Really, this is the bottom line. If there is no sin, there can be no penalty. In this two-party study, the facts demonstrate that instrumental music in worship originated with man and not God. This, however, was not necessary to eliminate accompaniment as a viable option. Those advocating a capella music need only demonstrate that the playing of instruments in worship would be an unwarranted gamble. At the close of Romans 14, Paul issues this warning against playing games with our souls: "And he that doubteth is damned if he eat, because he eateth not of faith: for whatsoever is not of faith is sin." In other words, when it is wrong, we do not have the green light to go full speed ahead. Rather, this scripture should serve as a warning, especially in our worship, that we should "Prove all things; hold fast to that which is goad." To ignore the whispers of conscience is to make shipwreck of our souls.

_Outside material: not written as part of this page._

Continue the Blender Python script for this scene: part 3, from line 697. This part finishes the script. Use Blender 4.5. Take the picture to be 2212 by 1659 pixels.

So, how do we acquire faith on this subject? How can we be sure our music is to God a source of pleasure and not disdain? Paul gives the answer in the same book: "So then faith cometh by hearing, and hearing by the word of God." One more time we are directed back to scripture. So, if we are choosing between that which we know is taught in the New Testament and that which is uncertain, we must always do that which is steadfast and sure. David Lipscomb was right when he said of this verse, "The idea that man can act on his opinion in the service of God is the root of all erroneous practices in the religious world." Using the same standard we arrive at the same judgment, using instruments in the assembly is an unwarranted waste of time, energy and money and is a senseless hazard to the soul.